È trascorso già un mese da quando il 24 febbraio, alle 5 del mattino, l’eco delle esplosioni ha svegliato l’Ucraina. Una guerra che, nei piani mai realizzati del presidente russo Vladimir Putin, doveva durare 72 ore ma ha dovuto fare i conti con la strenua resistenza locale. Il popolo ucraino si è infatti fortemente imposto contro l’invasione di Mosca, nonostante i mezzi militari a disposizione di Kiev siano decisamente inferiori rispetto a quelli del Cremlino. Sullo sfondo, questo primo mese di guerra ha ridotto in macerie non solo obiettivi militari ma anche civili, causato migliaia di vittime e milioni di profughi. Nella giornata di oggi sono stati aperti sette corridoi umanitari in Ucraina per evacuare le persone ancora residenti nelle regioni di Kiev e Zaporizhzhia, così come la città di Mariupol, nella regione di Donetsk.
Iryna Guley, giornalista locale e corrispondente per Cusano Italia TV dall’Ucraina racconta come effettivamente funzionano i corridoi che dovrebbero permettere ai cittadini di evacuare le città in sicurezza.

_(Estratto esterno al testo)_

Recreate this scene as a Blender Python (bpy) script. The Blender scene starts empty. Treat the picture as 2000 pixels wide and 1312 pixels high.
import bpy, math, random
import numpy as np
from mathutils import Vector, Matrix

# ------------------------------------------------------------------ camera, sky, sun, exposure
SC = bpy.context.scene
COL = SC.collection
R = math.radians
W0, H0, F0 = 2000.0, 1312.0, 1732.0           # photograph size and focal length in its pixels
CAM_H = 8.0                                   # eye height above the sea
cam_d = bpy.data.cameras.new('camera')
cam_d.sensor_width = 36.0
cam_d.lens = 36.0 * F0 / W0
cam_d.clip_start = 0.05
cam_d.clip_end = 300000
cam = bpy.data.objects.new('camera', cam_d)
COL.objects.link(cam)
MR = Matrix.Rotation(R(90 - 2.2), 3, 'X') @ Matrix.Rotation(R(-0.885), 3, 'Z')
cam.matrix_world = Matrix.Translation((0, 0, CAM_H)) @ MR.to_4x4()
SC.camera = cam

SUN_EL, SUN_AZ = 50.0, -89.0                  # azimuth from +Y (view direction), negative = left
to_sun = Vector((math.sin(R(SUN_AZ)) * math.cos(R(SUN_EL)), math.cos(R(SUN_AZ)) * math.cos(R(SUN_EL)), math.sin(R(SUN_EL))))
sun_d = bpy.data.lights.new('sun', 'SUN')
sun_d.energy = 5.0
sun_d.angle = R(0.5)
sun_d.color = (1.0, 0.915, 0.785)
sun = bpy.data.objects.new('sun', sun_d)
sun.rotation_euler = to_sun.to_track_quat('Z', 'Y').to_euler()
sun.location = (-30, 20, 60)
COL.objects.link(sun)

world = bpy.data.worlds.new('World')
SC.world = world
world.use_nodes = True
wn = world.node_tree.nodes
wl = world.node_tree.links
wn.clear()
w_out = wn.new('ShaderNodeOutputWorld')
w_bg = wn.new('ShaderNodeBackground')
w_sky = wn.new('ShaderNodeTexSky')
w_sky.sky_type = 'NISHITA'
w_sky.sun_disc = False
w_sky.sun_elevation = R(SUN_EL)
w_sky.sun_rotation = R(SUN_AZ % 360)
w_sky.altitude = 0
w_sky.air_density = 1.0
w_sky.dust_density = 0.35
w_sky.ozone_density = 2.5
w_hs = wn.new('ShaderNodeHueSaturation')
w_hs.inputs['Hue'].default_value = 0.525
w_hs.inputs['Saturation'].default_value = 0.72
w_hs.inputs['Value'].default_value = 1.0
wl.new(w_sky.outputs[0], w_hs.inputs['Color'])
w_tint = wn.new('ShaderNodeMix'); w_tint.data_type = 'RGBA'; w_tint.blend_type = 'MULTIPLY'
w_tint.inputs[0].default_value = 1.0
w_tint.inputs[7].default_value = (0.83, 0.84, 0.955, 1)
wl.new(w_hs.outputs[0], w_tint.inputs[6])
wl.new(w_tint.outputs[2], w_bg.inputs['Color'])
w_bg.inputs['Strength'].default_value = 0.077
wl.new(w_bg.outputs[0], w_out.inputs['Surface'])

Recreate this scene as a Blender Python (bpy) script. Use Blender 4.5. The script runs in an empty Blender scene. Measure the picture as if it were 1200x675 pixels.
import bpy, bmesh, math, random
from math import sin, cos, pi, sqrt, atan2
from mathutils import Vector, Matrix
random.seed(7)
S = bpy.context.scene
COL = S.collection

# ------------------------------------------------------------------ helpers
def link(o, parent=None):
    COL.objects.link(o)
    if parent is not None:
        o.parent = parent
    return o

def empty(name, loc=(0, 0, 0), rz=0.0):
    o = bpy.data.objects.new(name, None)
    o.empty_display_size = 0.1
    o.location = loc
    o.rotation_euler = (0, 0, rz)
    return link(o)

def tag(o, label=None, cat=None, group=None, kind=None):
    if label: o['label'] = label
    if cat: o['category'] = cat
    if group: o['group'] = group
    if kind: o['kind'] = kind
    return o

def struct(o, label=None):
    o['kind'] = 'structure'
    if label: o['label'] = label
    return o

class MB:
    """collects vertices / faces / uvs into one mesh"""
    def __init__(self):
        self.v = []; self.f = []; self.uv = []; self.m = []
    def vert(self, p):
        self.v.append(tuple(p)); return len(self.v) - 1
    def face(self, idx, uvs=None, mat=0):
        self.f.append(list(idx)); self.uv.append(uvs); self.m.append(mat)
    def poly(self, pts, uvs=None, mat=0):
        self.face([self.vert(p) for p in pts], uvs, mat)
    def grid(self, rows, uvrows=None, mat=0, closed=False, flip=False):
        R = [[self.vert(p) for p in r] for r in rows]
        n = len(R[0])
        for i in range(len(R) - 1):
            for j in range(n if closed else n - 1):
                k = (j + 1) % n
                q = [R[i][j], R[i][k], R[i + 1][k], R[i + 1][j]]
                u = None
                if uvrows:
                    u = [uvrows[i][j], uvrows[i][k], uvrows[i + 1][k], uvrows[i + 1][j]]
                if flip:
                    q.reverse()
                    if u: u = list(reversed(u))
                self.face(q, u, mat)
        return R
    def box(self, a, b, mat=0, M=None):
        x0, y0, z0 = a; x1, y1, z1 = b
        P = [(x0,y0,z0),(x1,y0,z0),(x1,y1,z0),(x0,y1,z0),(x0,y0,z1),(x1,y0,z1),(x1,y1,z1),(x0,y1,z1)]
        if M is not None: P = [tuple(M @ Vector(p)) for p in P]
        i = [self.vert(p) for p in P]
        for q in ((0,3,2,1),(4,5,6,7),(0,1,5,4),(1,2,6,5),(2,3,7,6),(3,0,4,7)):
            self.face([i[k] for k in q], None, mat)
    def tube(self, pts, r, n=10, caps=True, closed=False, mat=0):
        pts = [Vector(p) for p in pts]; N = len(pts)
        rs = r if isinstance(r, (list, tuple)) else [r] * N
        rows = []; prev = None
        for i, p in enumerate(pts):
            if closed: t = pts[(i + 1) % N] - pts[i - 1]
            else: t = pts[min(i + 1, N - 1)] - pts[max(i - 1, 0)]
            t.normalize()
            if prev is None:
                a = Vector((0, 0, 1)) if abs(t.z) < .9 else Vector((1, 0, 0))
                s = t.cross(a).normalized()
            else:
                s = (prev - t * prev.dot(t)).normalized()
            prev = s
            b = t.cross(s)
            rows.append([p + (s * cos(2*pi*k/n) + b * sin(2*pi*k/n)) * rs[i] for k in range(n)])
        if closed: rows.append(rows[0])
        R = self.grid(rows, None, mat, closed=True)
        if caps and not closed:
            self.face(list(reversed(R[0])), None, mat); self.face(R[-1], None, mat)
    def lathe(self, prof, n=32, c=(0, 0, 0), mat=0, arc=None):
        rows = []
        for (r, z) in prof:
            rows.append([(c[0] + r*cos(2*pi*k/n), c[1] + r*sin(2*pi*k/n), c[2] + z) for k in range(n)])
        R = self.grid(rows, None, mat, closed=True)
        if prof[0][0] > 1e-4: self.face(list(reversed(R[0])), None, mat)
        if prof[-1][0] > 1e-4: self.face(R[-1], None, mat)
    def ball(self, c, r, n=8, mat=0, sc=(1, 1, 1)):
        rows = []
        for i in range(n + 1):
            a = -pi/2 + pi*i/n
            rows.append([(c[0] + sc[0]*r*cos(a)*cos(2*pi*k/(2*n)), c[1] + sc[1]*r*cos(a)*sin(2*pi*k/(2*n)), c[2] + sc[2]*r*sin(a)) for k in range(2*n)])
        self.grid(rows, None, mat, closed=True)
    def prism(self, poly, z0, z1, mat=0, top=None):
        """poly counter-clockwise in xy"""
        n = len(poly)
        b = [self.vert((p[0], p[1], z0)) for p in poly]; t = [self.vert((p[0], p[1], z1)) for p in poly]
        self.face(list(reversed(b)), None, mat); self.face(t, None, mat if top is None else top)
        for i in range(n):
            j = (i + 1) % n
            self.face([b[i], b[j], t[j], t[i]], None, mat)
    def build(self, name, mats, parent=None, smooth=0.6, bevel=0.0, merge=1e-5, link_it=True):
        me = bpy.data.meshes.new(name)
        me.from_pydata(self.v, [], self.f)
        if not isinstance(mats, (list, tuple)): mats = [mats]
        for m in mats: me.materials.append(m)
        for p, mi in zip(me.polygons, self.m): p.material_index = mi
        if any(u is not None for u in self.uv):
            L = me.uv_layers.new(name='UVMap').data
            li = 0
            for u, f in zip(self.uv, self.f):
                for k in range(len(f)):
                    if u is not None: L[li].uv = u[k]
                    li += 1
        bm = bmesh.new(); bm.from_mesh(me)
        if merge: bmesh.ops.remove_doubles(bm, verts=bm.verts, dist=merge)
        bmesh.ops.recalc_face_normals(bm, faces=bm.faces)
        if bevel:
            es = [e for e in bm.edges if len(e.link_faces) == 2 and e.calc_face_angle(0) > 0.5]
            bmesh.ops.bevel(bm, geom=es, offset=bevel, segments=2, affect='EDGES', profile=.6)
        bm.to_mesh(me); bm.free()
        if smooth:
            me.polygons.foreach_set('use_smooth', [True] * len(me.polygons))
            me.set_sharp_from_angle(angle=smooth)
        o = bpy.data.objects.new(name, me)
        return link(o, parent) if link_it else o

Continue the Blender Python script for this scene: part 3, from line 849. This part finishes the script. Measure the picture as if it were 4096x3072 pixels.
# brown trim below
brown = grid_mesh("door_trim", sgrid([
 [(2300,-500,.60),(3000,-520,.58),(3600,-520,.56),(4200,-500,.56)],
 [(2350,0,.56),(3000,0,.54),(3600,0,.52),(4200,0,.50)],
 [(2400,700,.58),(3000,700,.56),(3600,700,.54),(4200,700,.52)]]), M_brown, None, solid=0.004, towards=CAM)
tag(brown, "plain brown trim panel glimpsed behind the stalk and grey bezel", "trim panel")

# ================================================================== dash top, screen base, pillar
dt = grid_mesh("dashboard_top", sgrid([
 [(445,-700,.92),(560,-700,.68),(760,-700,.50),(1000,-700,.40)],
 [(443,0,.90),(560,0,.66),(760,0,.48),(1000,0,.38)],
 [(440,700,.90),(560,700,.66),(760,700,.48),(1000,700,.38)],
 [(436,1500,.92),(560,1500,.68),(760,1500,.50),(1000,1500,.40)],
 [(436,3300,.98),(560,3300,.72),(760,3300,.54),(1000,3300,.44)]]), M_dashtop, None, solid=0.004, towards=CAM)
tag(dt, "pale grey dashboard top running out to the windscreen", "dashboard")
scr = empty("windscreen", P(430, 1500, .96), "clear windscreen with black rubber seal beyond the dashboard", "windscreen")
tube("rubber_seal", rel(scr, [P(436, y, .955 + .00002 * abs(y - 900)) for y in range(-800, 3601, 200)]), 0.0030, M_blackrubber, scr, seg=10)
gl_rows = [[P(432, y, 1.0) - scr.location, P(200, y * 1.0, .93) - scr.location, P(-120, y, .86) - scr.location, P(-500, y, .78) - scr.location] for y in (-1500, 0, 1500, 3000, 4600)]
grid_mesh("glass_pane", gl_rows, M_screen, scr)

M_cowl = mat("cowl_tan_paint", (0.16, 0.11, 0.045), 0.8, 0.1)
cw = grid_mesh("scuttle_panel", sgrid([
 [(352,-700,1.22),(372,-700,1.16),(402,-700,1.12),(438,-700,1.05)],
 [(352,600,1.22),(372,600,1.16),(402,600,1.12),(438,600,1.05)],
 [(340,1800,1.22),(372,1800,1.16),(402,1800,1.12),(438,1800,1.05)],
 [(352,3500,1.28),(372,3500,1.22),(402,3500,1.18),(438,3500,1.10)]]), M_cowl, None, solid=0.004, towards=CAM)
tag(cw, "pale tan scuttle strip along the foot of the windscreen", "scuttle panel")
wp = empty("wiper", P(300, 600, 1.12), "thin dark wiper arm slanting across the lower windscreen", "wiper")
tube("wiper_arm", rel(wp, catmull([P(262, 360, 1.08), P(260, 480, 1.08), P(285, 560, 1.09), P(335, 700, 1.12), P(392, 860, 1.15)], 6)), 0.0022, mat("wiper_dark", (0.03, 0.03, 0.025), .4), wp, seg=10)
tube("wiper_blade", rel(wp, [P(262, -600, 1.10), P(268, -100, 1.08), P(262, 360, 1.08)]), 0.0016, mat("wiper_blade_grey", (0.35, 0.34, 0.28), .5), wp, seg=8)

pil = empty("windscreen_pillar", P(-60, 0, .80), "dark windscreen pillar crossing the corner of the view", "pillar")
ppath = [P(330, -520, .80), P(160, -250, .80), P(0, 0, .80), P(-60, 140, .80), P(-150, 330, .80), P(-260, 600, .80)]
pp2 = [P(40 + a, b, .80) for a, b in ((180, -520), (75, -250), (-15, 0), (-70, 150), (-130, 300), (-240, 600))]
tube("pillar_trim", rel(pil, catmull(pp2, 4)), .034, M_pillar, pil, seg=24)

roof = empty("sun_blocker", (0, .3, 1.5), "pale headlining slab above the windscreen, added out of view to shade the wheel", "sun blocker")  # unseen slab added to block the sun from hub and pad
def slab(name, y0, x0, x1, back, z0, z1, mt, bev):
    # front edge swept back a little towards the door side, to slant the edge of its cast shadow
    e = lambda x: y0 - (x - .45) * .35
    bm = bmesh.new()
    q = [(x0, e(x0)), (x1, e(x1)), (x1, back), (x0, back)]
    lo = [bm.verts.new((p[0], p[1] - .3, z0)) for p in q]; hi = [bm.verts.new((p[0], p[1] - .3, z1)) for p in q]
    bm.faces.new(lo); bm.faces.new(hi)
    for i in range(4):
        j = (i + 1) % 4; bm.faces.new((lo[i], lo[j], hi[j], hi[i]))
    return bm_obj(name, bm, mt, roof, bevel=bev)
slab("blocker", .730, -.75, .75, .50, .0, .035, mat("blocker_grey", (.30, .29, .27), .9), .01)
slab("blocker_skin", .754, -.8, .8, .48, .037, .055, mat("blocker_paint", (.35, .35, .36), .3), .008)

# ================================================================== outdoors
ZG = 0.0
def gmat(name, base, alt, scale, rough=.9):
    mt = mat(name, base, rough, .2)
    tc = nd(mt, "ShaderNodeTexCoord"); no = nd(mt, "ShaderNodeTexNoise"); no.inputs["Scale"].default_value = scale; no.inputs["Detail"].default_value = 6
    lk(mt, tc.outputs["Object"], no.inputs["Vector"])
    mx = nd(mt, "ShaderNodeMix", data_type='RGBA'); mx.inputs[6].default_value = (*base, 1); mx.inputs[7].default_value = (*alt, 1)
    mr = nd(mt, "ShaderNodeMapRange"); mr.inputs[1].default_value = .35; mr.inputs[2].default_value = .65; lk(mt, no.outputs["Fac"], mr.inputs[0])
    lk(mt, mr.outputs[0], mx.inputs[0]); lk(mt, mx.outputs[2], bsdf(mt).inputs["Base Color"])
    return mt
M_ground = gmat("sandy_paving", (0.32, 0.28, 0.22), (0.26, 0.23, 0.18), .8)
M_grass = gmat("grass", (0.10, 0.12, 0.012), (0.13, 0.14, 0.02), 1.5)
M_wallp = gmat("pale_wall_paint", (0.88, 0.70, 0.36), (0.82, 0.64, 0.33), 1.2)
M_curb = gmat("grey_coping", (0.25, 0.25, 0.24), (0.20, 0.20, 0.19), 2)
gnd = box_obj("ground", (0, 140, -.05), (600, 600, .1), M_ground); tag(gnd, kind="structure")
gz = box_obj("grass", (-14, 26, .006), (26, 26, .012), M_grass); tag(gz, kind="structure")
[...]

Ucraina, corridoi umanitari violati: il racconto di Iryna Guley
“Ogni giorno il ministro che si occupa dei territori occupati cerca di parlare con i militari russi per stabilire questi corridoi. Al mattino comunica quanti saranno disponibili e la sera fa il punto su quanti hanno funzionato. Perché di solito, ieri ad esempio, ci ha comunicato che da nove corridoi hanno lavorato solo sette. Due erano continuamente presi di mira dai russi, gli autobus che cercavano di raggiungere le città si trovavano sotto gli spari. Insomma quando concordato non viene rispettato.
Molti per abbandonare le città usano la propria auto ma devono andare ad una determinata velocità altrimenti i russi fanno fuoco. Gli autobus inoltre non sempre riescono ad entrare nelle città. A Mariupol ad esempio. Allora si fermano in città vicine, ma nel caso di Mariupol si tratta di un posto a 100 km di distanza. E se qualcuno non è automunito deve percorrere questa distanza a piedi. Persone che tra l’altro non mangiano e non bevono, perché adesso acqua e cibo mancano in città. E comunque rischiano di trovarsi sotto gli spari russi.
Insomma queste persone si trovano a scegliere se morire in città o morire mentre provano a raggiungere i corridoi umanitari”.